最近、私が新たに知った反原発運動を担った3人の先人たちを紹介します。
発言した科学者、水戸巌
群馬出身の高木仁三郎さんについては当広場でも紹介しましたが、核物理学者の水戸巌さん(1933-1986 故人)も忘れてはならない人。1970年ごろから反原発運動に取り組み、茨城の東海第二原発の設置取り消し訴訟では証人として出廷。「ひとたび事故があれば1千万人を超える人が転居の対象になる」と指摘していた。水戸さんは嫌がらせを受けた。家族への脅迫電話や不審車、そのため水戸さんは応戦用に、ポケットの中に石つぶてをいくつも入れていた。水戸さんの不屈の精神に影響を受けた学生の一人が当時東北大生だった小出裕章。「原子力発電所と呼ぶには間違い、海温め装置と呼びなさい」と小出に教えたのは水戸、その人。

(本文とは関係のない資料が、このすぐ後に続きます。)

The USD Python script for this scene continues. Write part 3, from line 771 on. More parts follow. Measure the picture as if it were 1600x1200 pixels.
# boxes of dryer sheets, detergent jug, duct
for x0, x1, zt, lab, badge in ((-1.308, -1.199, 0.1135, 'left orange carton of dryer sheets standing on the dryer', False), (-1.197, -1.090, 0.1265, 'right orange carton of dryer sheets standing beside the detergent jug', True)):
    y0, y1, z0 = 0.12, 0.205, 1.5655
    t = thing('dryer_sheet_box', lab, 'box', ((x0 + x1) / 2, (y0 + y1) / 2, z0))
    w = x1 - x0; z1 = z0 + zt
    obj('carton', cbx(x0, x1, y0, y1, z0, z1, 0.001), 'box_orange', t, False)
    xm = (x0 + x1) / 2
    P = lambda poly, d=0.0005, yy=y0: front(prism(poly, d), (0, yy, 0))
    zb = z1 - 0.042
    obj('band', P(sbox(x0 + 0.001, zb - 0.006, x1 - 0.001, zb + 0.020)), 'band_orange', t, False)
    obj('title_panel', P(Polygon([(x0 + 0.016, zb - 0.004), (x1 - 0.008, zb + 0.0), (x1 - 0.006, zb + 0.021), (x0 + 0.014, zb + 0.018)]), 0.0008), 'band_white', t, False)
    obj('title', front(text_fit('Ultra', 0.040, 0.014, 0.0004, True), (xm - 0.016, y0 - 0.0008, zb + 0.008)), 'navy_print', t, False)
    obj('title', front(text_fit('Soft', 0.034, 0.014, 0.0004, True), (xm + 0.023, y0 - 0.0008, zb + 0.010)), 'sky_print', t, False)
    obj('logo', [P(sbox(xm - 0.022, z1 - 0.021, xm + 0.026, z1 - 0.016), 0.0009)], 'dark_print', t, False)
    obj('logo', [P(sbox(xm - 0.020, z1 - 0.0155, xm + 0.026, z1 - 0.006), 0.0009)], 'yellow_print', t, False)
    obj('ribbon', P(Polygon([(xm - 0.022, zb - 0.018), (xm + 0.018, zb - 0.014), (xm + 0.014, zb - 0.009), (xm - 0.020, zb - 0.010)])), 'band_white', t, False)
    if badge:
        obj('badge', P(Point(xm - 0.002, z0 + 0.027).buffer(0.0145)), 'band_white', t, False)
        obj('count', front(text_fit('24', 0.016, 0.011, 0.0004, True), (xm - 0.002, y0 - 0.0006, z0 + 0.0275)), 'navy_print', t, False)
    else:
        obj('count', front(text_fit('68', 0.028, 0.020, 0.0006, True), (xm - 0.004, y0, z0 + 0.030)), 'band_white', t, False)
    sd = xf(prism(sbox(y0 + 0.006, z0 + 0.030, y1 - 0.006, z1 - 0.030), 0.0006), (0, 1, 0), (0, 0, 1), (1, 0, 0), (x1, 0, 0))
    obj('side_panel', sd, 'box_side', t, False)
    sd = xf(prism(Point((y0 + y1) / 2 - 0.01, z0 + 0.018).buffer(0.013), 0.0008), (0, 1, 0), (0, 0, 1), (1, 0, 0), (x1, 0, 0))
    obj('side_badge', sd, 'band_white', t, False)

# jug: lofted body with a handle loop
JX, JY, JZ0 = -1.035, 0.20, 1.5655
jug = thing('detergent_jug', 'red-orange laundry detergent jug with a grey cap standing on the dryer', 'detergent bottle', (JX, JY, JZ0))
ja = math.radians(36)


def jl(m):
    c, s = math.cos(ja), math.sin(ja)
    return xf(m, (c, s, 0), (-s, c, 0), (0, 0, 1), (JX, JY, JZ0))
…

双子の子息(京大院生と大阪大生)と趣味の登山中、北アルプスで消息を断つ。夫と息子達を一度に亡くされた妻、水戸喜世子さんの嘆きは想像に絶します。
反原発ミニ政党の今野敏
1989年の参院選比例区にミニ政党「原発いらない人びと」から立候補していた人がいる。今野敏さん(1955~)。当時東京都内の街頭で反原発を訴えたものの、まったく反応がなかった。演説会に集まるのは市民運動家の関係者ばかりだった。結果はもちろん非当選。今回の衆院選挙後どんな政権になるかわからないが、官僚は基本的に原発継続で動いている。「この構造を変えるには有権者も、自分が期待した政権にはある程度我慢して、なおかつ応援しつづけることが必要」としている。(12/8朝日)
背景に「戦争」があると淡路忠男
『ゲンバクとゲンパツ』(みずち書房)の著者、淡路忠男さん(1936~)もするどい洞察力をもった人です。両親とも長崎で被爆。1976年、米スリーマイル事故の起こる3年前にオハイオ州のトレド市郊外に新設する原発に反対して、米大陸横断の平和行進に参加している。夏場の高校野球決勝戦時間帯での電力不足宣伝を見抜き、火力水力で十分カバーでき余裕さえあることを数値を示していた。「メルトダウン」「ホットスポット」「トイレのないマンション」など近頃ではすっかりお馴染みになった用語が1990年代、まだ国内原発37基の時代に警鐘を鳴らしていた。コージェネレーションシステム(電熱供給システム)についても提案し言及。なお同システムはすでに三洋電機が大泉地区で実用化している。
エネルギー消費のもっとも無駄遣いは大国の軍事用。節電法のベストは「平和」とも。